A neural network approach to predict the time-to-failure of atmospheric tanks exposed to external fire

Domino scenarios triggered by fire pose severe risks to workers, assets, and the environment. Accurate quantitative models are needed to support mitigation actions addressing the prevention of fire escalation, especially considering sensitive targets such as atmospheric tanks containing large quantities of dangerous substances. A novel approach based on neural networks was developed, allowing the accurate quantification of the time-to-failure (TTF) of atmospheric tanks exposed to external fires accounting for mitigation actions. Data from a lumped parameter model were used to train and assess neural networks' performance. The toolbox of models obtained provides the TTF of atmospheric tanks both in the case of unmitigated fire scenarios and considering safety barriers and protection measures, such as water deluges and fire monitors. Model predictions are fast, accurate, and supplemented with confidence intervals.

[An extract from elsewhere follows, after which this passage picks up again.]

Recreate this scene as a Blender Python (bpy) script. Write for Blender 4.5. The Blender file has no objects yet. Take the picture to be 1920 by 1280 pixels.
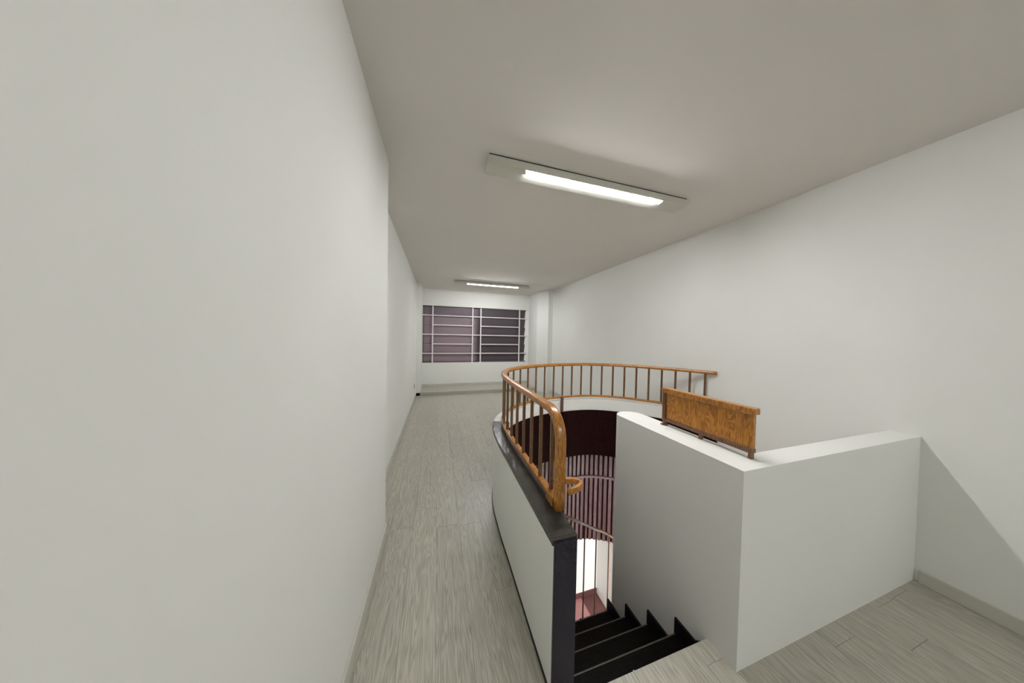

The comparative analysis demonstrated the better performance of the model developed compared to simplified correlations widely used in the literature to predict TTF. The approach developed, based on the integration of neural networks in consequence analysis tools, shows significant potential for the advancement of a quantitative assessment of domino scenarios, providing accurate and user-friendly tools for a quick evaluation of domino fire scenarios under both mitigated and unmitigated conditions.